Breitner, que se reconvertiría en un soberbio mediocampista con el tiempo, fichó entonces por el Real Madrid. A Santiago Bernabéu le podían los futbolistas que demostraban personalidad y arrojo. La final del Mundial y aquel penalti acabó por convencerle. No le importó todo lo que se decía de él, que era un maoísta admirador del Che Guevara y de Ho Chi Minh. Se presentó en Madrid y con el apodo del «Kaiser Rojo» se transformó en uno de los iconos de la Liga española entre 1974 y 1977.

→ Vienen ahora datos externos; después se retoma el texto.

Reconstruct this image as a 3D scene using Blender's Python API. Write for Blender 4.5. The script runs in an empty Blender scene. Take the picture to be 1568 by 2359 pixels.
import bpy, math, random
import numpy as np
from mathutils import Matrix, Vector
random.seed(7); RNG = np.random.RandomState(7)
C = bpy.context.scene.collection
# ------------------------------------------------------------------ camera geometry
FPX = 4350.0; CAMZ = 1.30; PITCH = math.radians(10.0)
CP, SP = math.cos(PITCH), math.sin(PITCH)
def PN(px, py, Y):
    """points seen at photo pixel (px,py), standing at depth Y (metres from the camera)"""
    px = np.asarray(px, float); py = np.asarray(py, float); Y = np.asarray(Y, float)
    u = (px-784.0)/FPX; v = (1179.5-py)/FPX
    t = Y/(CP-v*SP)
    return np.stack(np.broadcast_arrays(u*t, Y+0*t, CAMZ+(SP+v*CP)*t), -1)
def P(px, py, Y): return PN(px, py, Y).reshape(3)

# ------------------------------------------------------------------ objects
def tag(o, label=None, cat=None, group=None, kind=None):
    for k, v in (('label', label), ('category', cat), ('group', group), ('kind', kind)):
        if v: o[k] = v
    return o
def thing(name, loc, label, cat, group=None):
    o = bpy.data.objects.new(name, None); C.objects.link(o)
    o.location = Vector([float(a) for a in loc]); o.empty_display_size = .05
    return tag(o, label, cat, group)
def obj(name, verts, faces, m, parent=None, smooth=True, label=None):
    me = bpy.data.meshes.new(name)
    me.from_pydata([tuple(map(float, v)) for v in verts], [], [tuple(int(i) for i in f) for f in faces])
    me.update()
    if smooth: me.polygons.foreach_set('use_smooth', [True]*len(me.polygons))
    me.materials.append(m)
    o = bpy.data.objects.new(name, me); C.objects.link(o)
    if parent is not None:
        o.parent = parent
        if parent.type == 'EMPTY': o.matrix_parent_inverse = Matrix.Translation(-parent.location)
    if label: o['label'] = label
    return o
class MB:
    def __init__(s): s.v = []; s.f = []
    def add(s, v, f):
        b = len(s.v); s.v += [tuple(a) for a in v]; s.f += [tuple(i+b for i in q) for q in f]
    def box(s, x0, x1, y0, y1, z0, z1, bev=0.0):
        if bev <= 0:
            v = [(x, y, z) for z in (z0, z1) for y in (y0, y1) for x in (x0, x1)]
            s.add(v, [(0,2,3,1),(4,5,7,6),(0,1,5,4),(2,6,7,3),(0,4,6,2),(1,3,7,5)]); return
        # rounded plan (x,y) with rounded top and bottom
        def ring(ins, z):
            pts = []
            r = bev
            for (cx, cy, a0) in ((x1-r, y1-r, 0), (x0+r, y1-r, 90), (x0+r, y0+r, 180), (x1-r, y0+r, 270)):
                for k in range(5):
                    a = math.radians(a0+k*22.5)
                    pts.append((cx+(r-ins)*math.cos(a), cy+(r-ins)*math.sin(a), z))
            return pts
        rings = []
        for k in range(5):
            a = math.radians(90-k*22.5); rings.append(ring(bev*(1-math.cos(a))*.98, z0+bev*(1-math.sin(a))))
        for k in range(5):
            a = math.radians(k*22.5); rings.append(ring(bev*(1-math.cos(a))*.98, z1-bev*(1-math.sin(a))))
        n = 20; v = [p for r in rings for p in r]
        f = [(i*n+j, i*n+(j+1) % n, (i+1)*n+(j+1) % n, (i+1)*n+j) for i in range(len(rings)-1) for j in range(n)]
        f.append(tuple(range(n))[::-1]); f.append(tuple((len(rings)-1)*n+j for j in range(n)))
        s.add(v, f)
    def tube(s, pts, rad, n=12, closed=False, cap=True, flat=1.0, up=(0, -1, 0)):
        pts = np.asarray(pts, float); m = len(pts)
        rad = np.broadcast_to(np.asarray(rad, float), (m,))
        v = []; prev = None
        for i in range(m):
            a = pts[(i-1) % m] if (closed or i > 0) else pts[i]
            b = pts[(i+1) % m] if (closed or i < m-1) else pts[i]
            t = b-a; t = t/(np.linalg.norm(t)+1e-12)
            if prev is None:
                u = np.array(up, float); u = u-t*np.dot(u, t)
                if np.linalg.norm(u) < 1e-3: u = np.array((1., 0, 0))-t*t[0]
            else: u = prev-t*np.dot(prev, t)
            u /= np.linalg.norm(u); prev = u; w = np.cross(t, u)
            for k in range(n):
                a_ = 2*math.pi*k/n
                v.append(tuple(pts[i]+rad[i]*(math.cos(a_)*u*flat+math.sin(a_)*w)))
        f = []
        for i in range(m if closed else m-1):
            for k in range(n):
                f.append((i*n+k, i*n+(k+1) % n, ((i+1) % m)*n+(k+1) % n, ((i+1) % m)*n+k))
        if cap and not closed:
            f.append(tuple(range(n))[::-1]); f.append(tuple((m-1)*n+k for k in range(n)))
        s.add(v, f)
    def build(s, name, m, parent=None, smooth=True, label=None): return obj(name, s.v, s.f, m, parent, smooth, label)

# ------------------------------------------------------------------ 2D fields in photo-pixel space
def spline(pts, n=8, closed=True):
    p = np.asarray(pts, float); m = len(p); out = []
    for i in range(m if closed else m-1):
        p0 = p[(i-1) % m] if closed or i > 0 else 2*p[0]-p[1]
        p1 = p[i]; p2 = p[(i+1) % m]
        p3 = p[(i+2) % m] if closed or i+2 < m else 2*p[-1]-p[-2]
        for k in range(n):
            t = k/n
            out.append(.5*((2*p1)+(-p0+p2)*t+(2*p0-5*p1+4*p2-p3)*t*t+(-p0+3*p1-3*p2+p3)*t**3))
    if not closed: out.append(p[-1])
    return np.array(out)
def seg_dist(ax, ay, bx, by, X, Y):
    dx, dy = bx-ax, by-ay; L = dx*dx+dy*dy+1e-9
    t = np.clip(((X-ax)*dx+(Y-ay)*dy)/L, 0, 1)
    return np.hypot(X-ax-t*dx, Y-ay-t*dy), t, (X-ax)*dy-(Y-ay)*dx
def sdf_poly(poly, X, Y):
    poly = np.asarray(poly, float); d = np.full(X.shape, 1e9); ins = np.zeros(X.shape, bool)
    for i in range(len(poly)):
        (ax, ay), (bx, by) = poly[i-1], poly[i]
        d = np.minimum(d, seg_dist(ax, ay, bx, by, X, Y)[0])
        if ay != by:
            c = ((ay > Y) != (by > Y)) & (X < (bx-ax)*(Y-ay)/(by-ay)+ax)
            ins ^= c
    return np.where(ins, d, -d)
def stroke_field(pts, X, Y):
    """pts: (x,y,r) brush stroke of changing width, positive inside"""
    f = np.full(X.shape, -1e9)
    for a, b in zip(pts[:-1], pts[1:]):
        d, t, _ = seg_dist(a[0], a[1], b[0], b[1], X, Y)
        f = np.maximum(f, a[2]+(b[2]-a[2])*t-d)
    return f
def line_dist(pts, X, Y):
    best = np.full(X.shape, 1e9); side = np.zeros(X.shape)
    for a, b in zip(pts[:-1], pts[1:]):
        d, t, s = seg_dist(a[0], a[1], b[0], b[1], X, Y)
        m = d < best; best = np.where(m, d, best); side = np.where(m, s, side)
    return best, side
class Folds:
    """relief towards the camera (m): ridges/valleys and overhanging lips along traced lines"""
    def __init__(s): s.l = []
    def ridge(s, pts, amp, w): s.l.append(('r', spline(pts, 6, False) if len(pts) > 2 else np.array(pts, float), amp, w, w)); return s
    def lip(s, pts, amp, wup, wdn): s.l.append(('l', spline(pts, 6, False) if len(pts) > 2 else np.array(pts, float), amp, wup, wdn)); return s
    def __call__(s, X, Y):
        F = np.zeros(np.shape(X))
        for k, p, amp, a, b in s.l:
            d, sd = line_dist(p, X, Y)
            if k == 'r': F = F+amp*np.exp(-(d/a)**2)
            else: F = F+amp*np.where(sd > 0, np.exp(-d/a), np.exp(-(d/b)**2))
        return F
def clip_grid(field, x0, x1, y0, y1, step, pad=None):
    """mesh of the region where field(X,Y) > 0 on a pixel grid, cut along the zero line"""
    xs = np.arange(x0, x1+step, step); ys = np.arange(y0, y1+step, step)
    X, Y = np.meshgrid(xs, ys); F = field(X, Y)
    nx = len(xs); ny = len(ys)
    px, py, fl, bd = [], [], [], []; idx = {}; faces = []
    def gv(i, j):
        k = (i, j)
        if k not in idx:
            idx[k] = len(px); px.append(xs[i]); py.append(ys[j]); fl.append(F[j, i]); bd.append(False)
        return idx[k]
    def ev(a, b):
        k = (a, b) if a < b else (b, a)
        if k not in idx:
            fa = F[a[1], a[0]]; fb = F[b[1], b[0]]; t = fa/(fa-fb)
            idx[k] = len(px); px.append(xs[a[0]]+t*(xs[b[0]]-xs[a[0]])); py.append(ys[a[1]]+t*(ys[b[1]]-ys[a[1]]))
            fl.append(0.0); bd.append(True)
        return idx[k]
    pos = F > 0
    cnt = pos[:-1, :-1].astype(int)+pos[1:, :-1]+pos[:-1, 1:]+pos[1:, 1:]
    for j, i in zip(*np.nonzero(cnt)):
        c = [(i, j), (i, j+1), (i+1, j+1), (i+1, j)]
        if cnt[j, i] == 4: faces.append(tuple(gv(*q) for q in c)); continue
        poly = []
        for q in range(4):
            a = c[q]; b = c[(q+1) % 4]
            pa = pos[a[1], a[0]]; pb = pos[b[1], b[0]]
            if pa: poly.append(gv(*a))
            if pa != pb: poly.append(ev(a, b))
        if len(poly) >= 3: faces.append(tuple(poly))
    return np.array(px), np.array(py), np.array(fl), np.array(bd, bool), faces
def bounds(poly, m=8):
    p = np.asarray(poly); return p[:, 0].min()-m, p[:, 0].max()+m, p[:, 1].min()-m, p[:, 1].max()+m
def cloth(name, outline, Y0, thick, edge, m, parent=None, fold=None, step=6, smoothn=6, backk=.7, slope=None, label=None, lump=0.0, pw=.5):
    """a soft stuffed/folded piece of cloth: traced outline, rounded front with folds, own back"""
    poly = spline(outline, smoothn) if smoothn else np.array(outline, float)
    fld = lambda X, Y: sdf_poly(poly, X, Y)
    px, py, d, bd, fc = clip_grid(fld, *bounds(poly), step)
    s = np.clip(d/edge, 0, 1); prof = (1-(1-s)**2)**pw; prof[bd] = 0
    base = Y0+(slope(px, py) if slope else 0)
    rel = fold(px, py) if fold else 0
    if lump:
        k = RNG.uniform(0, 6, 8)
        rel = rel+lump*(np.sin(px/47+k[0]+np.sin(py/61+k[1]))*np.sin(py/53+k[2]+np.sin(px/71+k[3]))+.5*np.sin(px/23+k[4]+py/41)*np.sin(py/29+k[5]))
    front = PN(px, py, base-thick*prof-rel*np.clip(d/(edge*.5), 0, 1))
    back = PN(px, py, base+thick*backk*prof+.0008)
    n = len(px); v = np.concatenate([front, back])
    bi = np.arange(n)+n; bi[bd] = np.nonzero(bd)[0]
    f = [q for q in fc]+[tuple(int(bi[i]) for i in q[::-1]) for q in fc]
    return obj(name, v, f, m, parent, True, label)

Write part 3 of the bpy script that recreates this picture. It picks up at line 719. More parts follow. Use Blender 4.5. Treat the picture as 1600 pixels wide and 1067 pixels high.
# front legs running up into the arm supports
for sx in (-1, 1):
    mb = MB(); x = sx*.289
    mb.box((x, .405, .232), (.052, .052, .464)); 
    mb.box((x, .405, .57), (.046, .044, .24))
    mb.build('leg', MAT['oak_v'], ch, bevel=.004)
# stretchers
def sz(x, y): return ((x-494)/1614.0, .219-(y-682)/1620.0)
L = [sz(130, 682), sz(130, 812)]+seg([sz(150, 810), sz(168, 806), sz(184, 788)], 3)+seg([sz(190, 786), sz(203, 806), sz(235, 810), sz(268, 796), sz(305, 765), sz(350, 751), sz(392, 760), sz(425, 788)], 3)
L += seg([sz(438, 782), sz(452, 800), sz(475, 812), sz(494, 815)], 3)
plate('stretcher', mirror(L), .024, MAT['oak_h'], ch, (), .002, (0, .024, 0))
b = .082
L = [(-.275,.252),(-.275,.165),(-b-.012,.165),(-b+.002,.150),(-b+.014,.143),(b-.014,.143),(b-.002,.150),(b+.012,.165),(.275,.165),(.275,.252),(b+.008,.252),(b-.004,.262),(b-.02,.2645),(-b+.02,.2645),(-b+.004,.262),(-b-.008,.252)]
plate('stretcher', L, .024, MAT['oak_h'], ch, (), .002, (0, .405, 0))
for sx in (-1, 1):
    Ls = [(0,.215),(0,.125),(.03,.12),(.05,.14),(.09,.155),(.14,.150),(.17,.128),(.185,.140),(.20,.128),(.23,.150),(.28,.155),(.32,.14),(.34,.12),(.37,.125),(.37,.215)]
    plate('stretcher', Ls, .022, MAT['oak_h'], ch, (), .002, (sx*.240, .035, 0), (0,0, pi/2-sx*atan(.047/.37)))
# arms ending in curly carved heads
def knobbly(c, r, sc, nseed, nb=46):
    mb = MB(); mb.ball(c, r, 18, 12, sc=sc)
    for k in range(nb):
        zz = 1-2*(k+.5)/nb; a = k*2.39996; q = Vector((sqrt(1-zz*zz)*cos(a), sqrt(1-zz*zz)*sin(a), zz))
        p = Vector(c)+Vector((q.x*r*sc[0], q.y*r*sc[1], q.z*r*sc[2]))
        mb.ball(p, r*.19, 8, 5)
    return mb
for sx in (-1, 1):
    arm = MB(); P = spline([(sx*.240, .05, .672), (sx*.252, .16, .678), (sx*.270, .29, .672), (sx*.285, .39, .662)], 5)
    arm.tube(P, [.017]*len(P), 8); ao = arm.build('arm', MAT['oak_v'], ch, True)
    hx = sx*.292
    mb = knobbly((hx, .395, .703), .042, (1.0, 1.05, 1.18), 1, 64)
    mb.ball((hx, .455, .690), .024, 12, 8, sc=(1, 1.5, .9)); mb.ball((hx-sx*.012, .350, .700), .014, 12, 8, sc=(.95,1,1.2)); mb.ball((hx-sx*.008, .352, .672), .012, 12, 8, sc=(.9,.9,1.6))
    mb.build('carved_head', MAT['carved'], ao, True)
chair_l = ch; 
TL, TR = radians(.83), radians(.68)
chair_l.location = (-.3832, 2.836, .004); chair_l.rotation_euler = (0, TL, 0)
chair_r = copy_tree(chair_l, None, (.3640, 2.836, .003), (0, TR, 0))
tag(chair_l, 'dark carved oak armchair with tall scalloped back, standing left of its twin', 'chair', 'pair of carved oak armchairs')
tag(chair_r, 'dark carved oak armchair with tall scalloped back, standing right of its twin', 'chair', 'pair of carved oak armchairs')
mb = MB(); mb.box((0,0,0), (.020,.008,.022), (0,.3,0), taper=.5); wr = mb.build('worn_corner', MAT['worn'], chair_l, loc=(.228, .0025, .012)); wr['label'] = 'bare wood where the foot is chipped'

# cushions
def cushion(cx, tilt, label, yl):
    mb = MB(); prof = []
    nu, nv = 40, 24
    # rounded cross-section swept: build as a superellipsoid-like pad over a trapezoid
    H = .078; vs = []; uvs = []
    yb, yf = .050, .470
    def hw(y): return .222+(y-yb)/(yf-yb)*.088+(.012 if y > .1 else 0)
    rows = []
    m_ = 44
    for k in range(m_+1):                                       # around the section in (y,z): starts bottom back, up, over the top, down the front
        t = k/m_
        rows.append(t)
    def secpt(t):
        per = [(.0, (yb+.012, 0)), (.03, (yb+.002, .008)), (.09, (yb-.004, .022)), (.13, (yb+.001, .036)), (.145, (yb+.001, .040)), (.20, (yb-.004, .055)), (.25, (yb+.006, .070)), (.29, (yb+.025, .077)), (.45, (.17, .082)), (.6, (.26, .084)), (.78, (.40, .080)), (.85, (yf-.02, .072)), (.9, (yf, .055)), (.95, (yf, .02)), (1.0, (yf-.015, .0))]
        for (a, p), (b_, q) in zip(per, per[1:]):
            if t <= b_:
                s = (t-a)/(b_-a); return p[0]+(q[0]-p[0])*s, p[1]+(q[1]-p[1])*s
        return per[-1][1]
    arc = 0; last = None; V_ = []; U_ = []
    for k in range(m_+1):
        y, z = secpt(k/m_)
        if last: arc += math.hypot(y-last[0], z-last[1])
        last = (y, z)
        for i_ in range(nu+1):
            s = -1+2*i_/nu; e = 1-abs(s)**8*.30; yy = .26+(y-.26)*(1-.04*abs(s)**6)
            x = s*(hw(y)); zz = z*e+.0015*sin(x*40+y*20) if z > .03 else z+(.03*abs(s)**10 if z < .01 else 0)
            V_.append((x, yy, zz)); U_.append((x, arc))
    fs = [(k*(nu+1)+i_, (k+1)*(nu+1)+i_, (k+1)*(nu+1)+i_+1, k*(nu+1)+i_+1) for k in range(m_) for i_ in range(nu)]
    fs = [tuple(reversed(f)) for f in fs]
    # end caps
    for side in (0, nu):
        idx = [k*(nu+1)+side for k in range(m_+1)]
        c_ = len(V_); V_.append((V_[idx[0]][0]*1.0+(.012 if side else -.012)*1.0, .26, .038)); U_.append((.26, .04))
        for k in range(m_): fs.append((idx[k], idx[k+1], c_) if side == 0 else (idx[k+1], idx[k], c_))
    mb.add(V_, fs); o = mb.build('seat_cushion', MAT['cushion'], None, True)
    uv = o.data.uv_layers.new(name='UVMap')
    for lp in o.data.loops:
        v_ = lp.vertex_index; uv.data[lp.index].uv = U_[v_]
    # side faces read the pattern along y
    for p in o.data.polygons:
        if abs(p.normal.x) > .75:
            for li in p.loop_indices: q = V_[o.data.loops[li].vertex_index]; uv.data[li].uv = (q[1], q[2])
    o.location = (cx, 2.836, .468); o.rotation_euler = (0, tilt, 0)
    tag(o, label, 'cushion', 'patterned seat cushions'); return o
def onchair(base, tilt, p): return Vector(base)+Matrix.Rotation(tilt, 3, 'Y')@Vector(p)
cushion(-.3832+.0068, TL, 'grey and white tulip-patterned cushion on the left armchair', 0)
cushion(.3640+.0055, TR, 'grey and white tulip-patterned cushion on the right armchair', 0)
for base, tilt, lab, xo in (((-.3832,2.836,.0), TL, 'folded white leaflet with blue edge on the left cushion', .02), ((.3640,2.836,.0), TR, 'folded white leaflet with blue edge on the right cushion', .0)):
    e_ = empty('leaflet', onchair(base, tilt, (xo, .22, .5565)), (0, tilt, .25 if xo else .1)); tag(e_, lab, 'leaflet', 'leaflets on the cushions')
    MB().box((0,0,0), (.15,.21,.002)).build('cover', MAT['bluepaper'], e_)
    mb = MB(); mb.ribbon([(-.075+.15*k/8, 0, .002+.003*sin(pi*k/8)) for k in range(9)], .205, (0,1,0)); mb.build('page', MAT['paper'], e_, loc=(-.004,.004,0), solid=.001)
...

Su peinado a lo afro, sus ideas, su calidad como futbolistas le convirtieron en todo un fenómeno. Daba para horas de conversaciones y chismorreos. Sobre él se contaban todo tipo de historias y crecían las leyendas acerca de su forma de actuar y pensar. No era nuevo porque ya en Alemania había sucedido lo mismo tras su irrupción en el Bayern.

En Alemania trató de eludir el servicio militar en su primera temporada en el equipo de Udo Lattek y estuvo dos noches escondido en una carbonera. Cuando salió le tuvieron semanas limpiando letrinas. El castigo le espoleó y a la primera ocasión apareció fotografiado en la prensa alemana bajo una gran foto de Mao mientras simulaba leer propaganda comunista del país de china.

En España se hizo famoso por sus lecturas, por llevar un arma encima y por aquella ocasión en la que donó medio millón de pesetas a los trabajadores de la metalúrgica Standard, que se habían declarado en huelga. La noticia fue un bombazo que obligó al Real Madrid a pronunciarse oficialmente: «Breitner es libre de gastarse el dinero en lo que quiera». Fue toda la explicación. Era el tramo final del alemán en el Bernabéu. Había ganado dos ligas consecutivas, pero la tercera temporada había resultado decepcionante.

En un tiempo complicado en España desde el punto de vista político, el Real Madrid le devolvió a Alemania bajo el pretexto de que era un jugador «algo conflictivo».

Breitner siguió alimentando su gran e inaguantable rebeldía en casa. No quiso ir al Mundial de Argentina. Se negó como protesta contra el régimen de Videla y cargó contra todos sus compañeros, a los que acusó de ser cómplices de aquella mala dictadura. Aún tuvo tiempo de asomar en el Mundial del 1982 en España y de marcar en la final ante Italia. El último grito internacional del hombre que reclamó el penalti que no le correspondía.